Your summary complaint seems to be: For N words we have N calls to bbox() and to render text(), which will take a Long Time.

Ok. Let's see how we could make fewer calls. Absent timing measurements I'm going to assume that both calls have approximately equal cost. I'm going to assume there's some call overhead, so that

 imagettftext( ... , "hello world", ... )

runs quicker than

 imagettftext( ... , "hello", ... )
 imagettftext( ... , "world", ... )

OP approach

extract helper

 foreach ($words as $word)
 {
 ...
 }
 for ($ln = 0; $ln <= $lineno; $ln++)
 {
 ...
 for ($w = 0; $w < $linewordcount[$ln]; $w++)

Please break out the foreach code as a helper, and that first for as another helper function. Each function will have a single responsibility.
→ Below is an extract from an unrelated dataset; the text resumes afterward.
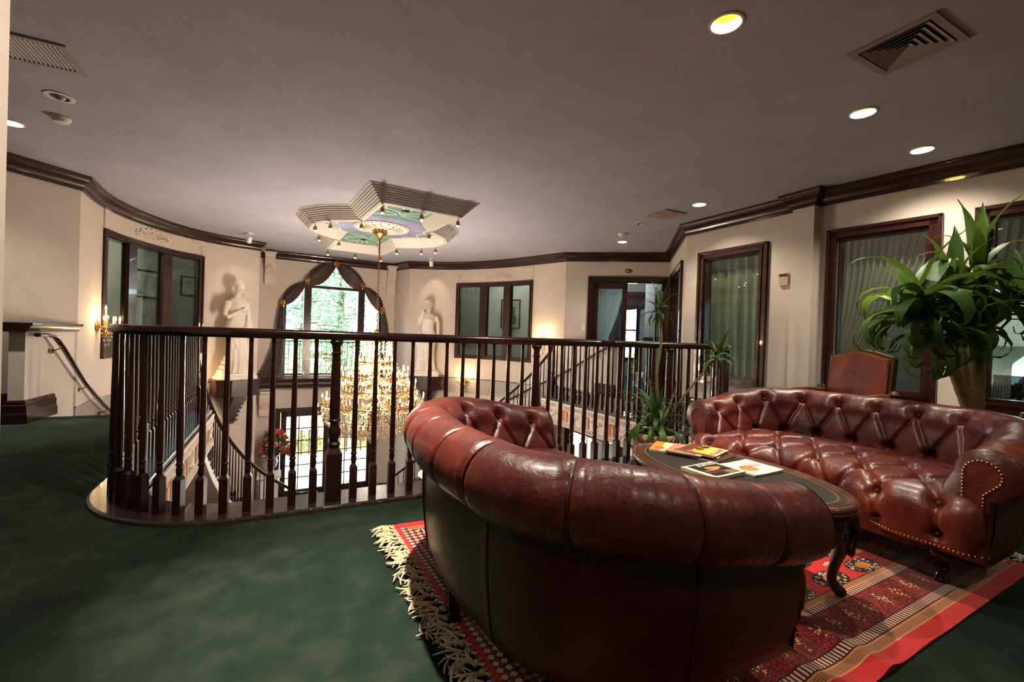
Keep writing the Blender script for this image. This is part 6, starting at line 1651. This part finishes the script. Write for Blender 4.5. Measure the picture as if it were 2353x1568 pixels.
for i in range(170):
    a = fr_.uniform(0, 2*PI); el = fr_.uniform(.05, 1.5); L = fr_.uniform(.25, .62); d = Vector((math.cos(a)*math.cos(el), math.sin(a)*math.cos(el), math.sin(el))); d.y *= .55; d.x *= .36 if d.x < 0 else 1
    b = Vector((0, 0, .45)); e = b+d*L; mb.tube([b, b+d*L*.6+Vector((0, 0, .03)), e], [.006, .005, .003], 4)
    for j in range(7):
        c_ = b+d*L*(.45+.08*j); s_ = fr_.uniform(.025, .05); n_ = Vector((fr_.uniform(-1, 1), fr_.uniform(-1, 1), fr_.uniform(-.4, 1))).normalized(); t_ = n_.orthogonal().normalized()
        mb.add([c_, c_+n_*s_+t_*s_*.35, c_+n_*s_*2, c_+n_*s_-t_*s_*.35], [(0, 1, 2, 3)])
stuff(mb.build('foliage', noisy('bouquet_foliage', '2c3a1a', '5a6a34', 9, .6), fu, smooth=False))
bl_ = MB()
for k in range(3):
    for i in range(6):
        a = 2*PI*i/6+k*.5; r = .05-.012*k; bl_.sphere((r*math.cos(a)*(1-.15*k), r*math.sin(a)*(1-.15*k), .012*k), .026-.004*k, 6, sc=(1, 1, .6))
bl_.sphere((0, 0, .035), .018, 6)
BLM = [bl_.mesh('blossom', simple('petal_'+n, c, .6)) for n, c in (('red', 'a8342a'), ('coral', 'c8604a'), ('cream', 'e0c8a0'), ('rust', '8a3a22'))]
for i in range(46):
    a = fr_.uniform(0, 2*PI); el = fr_.uniform(.0, 1.35); d = Vector((math.cos(a)*math.cos(el)*(.36 if math.cos(a) < 0 else 1), math.sin(a)*math.cos(el)*.55, math.sin(el))); L = fr_.uniform(.30, .60)
    put('blossom', BLM[fr_.choice((0, 0, 1, 1, 2, 3))], fu, Vector((0, 0, .45))+d*L, rot=(fr_.uniform(-1, 1)+.8, fr_.uniform(-.6, .6), a), sc=fr_.uniform(.7, 1.25))

# ================================================================== OUTSIDE
MT['concrete'] = noisy('pale_terrace', 'cfc4b4', 'ded4c6', 3, .9); MT['hill'] = noisy('dry_hillside', '8a7a48', 'b7a26a', .8, .95)
MT['iron_b'] = MT['iron']
mb = MB(); mb.prism([(-14, 12.7), (22, 12.7), (22, 17.2), (-14, 17.2)], ZL-.25, ZL-.02); struct(mb.build('ground_terrace', 'concrete', smooth=False))
mb = MB(); G = [[(x, 17.0+2.4*j, ZL-.1+.30*j+.55*noise.noise(Vector((x*.2, j*.5, 2)))) for x in np.linspace(-40, 40, 41)] for j in range(14)]; mb.grid(G, flip=True); struct(mb.build('ground_hillside', 'hill'))
# balcony outside the arched window
mb = MB(); mb.box((1.1, 13.25, -.26), (5.2, 1.3, .12)); struct(mb.build('floor_balcony', 'concrete', smooth=False))
ib = thing('iron_railing', 'black wrought-iron balcony railing outside the arched window', 'railing', (1.1, 13.75, -.2))
mb = MB(); mb.box((0, 0, 1.0), (5.2, .05, .03)); mb.build('top_rail', 'iron', ib, smooth=False); mb = MB(); mb.box((0, 0, .06), (5.2, .04, .025)); mb.build('bottom_rail', 'iron', ib, smooth=False)
br = MB(); br.tube(catmull([(0, 0, .06), (0, .06, .2), (0, .16, .38), (0, .04, .62), (0, .0, .75), (0, 0, 1.0)], 4), .009, 5); BRM = br.mesh('bar', 'iron')
for i in range(37): put('bar', BRM, ib, (-2.5+i*.139, 0, 0))
# terrace fence seen through the glazed doors
tf = thing('terrace_fence', 'cream terrace fence with vertical bars outside the glazed doors', 'fence', (1.0, 16.6, ZL))
MT['fence'] = simple('cream_fence', 'e2d3c0', .7); MT['fence_bar'] = simple('fence_bar', '5a4238', .6)
mb = MB(); mb.box((0, 0, 1.05), (12, .10, .09)); mb.build('top_rail', 'fence', tf, smooth=False); mb = MB(); mb.box((0, 0, .12), (12, .08, .07)); mb.build('bottom_rail', 'fence', tf, smooth=False)
b1 = MB(); b1.box((0, 0, .57), (.05, .05, .9)); B1 = b1.mesh('bar', 'fence_bar', smooth=False)
for i in range(50): put('bar', B1, tf, (-5.9+i*.24, 0, 0))
p1_ = MB(); p1_.box((0, 0, .6), (.14, .14, 1.2)); P1 = p1_.mesh('post', 'fence', smooth=False)
for i in range(6): put('post', P1, tf, (-5.9+i*2.36, 0, 0))
# pines and shrubs
tn = random.Random(21)
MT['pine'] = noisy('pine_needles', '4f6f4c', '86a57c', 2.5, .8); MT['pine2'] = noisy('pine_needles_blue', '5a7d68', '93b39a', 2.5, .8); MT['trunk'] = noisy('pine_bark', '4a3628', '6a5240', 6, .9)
def pine_mesh(h, R, n, mat):
    mb = MB(); nt = 0
    for i in range(n):
        t = (i+.5)/n; z = h*(.16+.84*t); r = R*(1-t)**.75*tn.uniform(.55, 1.05)+.15; a = 2.399*i+tn.uniform(-.4, .4); dr = Vector((math.cos(a), math.sin(a), tn.uniform(-.18, .12)))
        for q in range(26):
            u = tn.uniform(.22, 1.0); c_ = Vector((0, 0, z))+dr*r*u+Vector((tn.gauss(0, .20), tn.gauss(0, .20), tn.gauss(0, .16)))
            for w in range(4):
                n_ = Vector((tn.gauss(0, 1), tn.gauss(0, 1), tn.gauss(.3, 1))).normalized(); s_ = tn.uniform(.10, .22); t_ = n_.orthogonal().normalized()*s_*.16
                mb.add([c_-t_, c_+t_, c_+n_*s_], [(0, 1, 2)])
    return mb.mesh('foliage', mat, smooth=False)
def pine_trunk(h, R, n=46):
    mb = MB(); mb.tube([(0, 0, 0), (.05, 0, h*.3), (-.03, .04, h*.6), (0, 0, h*.97)], [.24, .18, .12, .02], 8)
    for i in range(n): t = (i+.5)/n; a = 2.399*i*3; z = h*(.16+.8*t); r = R*(1-t)**.75*.8; mb.tube([(0, 0, z), (r*.5*math.cos(a), r*.5*math.sin(a), z+.08), (r*math.cos(a), r*math.sin(a), z+.02)], [.05*(1-t)+.012, .03*(1-t)+.01, .006], 4)
    return mb.mesh('trunk', 'trunk')
PM = [pine_mesh(9.5, 2.6, 120, 'pine'), pine_mesh(8.5, 2.2, 110, 'pine2')]; PT = pine_trunk(9.5, 2.6)
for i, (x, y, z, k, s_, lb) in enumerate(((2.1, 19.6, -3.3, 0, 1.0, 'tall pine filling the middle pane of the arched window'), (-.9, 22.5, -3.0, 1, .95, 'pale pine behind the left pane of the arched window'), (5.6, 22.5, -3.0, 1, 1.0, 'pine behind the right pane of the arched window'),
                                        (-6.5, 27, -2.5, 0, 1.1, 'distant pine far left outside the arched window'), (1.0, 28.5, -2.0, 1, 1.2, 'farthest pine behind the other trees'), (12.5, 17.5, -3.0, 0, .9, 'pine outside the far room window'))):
    r = thing('pine_tree', lb, 'tree', (x, y, z), i*1.3, 'pines outside'); r.scale = (s_, s_, s_); put('foliage', PM[k], r)['kind'] = 'stuff'; put('trunk', PT, r)
sh = MB()
for i in range(420):
    d = Vector((tn.gauss(0, 1), tn.gauss(0, 1), abs(tn.gauss(0, .7)))); d = d.normalized()*tn.uniform(.3, .6); n_ = Vector((tn.gauss(0, 1), tn.gauss(0, 1), tn.gauss(.4, 1))).normalized(); s_ = tn.uniform(.05, .1); t_ = n_.orthogonal().normalized()*s_*.4
    sh.add([d, d+n_*s_+t_, d+n_*s_*2, d+n_*s_-t_], [(0, 1, 2, 3)])
SHM = [sh.mesh('leaves', simple('shrub_'+n, c, .8), smooth=False) for n, c in (('rust', '9a5a48'), ('green', '8a9a3a'), ('pink', 'b98a78'))]
for i in range(9):
    x = -6.2+i*1.75; y = 18.0+.5*(i % 2); k = i % 3; r = thing('garden_shrub', '%s shrub beyond the terrace fence, %s' % (('rust coloured', 'yellow green', 'pinkish')[k], ('left of the doorway view', 'mid doorway view', 'right of the doorway view')[i//3]), 'shrub', (x, y, ZL-.05+.12*(y-17)), i, 'shrubs beyond the fence'); s_ = tn.uniform(.8, 1.05); r.scale = (s_*1.2, s_, s_); put('leaves', SHM[k], r)['kind'] = 'stuff'
# neighbouring house and greenery seen through the rightmost window
hs = thing('neighbour_house', 'white stucco house with a tiled roof seen through the rightmost window', 'house', (19.5, 5.6, -3.2), .25)
mb = MB(); mb.box((0, 0, 2.25), (5, 5.0, 4.5)); mb.build('wall', simple('stucco', 'd8d2c6', .9), hs, smooth=False)
mb = MB(); mb.add([(-3, -3, 4.5), (3, -3, 4.5), (3, 3, 4.5), (-3, 3, 4.5), (-.6, 0, 6.0), (.6, 0, 6.0)], [(0, 1, 5, 4), (1, 2, 5), (2, 3, 4, 5), (3, 0, 4), (3, 2, 1, 0)]); rf = mb.build('roof', simple('roof_tile', '9a9488', .8), hs, smooth=False)
for i in range(12): mb = MB(); mb.box((-2.9+.2*i*1.0, 0, 4.55+.125*i), (.06, 5.9-.45*i, .05)); mb.build('tile_course', simple('roof_tile_edge', 'c8c2b6', .8), rf, smooth=False)
for y in (-1.5, -.4, 1.2): mb = MB(); mb.box((-2.52, y, 3.2), (.06, .7, 1.2)); w_ = mb.build('window', 'fence', hs, smooth=False); mb = MB(); mb.box((-2.56, y, 3.2), (.02, .55, 1.05)); mb.build('pane', simple('dark_pane', '2a343a', .2), w_, smooth=False)
mb = MB(); mb.prism([(9.7, -20), (60, -20), (60, 14), (9.7, 12)], ZL-.3, ZL-.1); struct(mb.build('ground_garden', noisy('lawn', '5a6a34', '7a8a4a', 1.5, .9), smooth=False))
for i, (x, y, s_, lb) in enumerate(((14.5, 1.6, .75, 'leafy tree at the right of the neighbouring house'), (24, 1.0, 1.1, 'tree behind the neighbouring house'), (15.2, 10.2, .7, 'tree at the left of the neighbouring house'))):
    r = thing('garden_tree', lb, 'tree', (x, y, ZL-.1), i, 'garden trees outside'); r.scale = (s_,)*3; put('foliage', PM[i % 2], r)['kind'] = 'stuff'; put('trunk', PT, r)
# dark flower arrangement on the inside sill of the rightmost window
dfl = thing('dried_flowers', 'dark dried flower arrangement low inside the rightmost window', 'flowers', rr(1.55, .66)+(.62,)); mb = MB()
for i in range(40): mb.sphere((tn.gauss(0, .05), tn.gauss(0, .17), abs(tn.gauss(.06, .07))), tn.uniform(.02, .045), 6)
stuff(mb.build('blooms', simple('dried_bloom', '4a4038', .8), dfl))
mb = MB(); mb.box((0, 0, -.31), (.3, .9, .60)); mb.build('stand', 'wood', dfl, smooth=False)

# ---- fill lamps added to brighten the rooms beyond, shaped as ceiling fittings
def room_fill(x, y, w, label, zc=ZC, col=(1, .9, .8)):
    r = thing('room_fill_lamp', label, 'lamp', (x, y, zc), 0, 'added fill lamps of the rooms beyond'); mb = MB(); mb.lathe([(.14, -.001), (.15, -.03), (.10, -.07), (0, -.085)], 20); mb.build('shade', lamp_mat('opal_shade', 'fff0dd', 1.5), r); point('fill_glow', (0, 0, -.18), w, col, .1, r)
q = Path(offset(LA.P, -.8)).at(2.4); room_fill(q[0], q[1], 30, 'added opal fill lamp in the office behind the left curved window')
q = Path(offset(RA.P, -.9)).at(2.4); room_fill(q[0], q[1], 22, 'added opal fill lamp in the study behind the right curved window')
room_fill(*fdp(1.0, 2.4), 40, 'added opal fill lamp in the far parlour', col=(.9, .95, 1)); room_fill(*rr(.4, 1.8), 18, 'added opal fill lamp in the room behind the right windows')
room_fill(1.5, 4.8, 25, 'unseen opal fill lamp under the balcony', -.42); room_fill(4.6, 5.5, 18, 'unseen opal fill lamp under the right balcony', -.42)

# line of small dark lettering on the wall over the lower doors (too small to read in the photograph)
lt_ = thing('wall_lettering', 'line of tiny dark lettering on the wall above the lower doors', 'lettering', ww(1.1, .002, -.80), WW.ang(1)); mb = MB(); x = -.30
for wl in (2, 4, 3, 5, 2):
    for i in range(wl): mb.box((x, -.002, 0), (.016, .003, .05 if i % 2 == 0 else .036)); mb.box((x+.010, -.002, -.012), (.012, .003, .012)); x += .030
    x += .03
stuff(mb.build('letters', 'dark', lt_, smooth=False))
composite a line at a time

That nested for executes, IDK, more than ten times per line? And yet you already know from bbox() which words will appear on the line. Glue some of them together, at least in the case where $spacing is "small" or is equal to $minspacing. Pick one or two break locations, and send 1/2 the words or 1/3 of the words into text() rendering at a time. Downside is slightly different word spacing within the line, even though you still justify to avoid ragged right.

LaTeX approach

Use a professional solution that achieves high quality typesetting results. Ask LaTeX to render several lines of text as a .PNG bitmap, and composite that into your final graphic image.

letter metrics approach

We don't exactly have to call bbox() at all, not in this program.

Write a program that calls bbox() for 26 upper + lower letters, plus a few punctuation marks and whatever other characters appear in your input corpus. Remember the widths, and write them out to a JSON database.

When compositing text, start by reading in that JSON file. Author a helper function that given a word or phrase will use the recorded widths to estimate what bbox() would say. It won't get kerning 100% right, but it will be close enough, as it will know that "l" is skinnier than "m". You might even feed the entire text to the helper, and let it make line break decisions.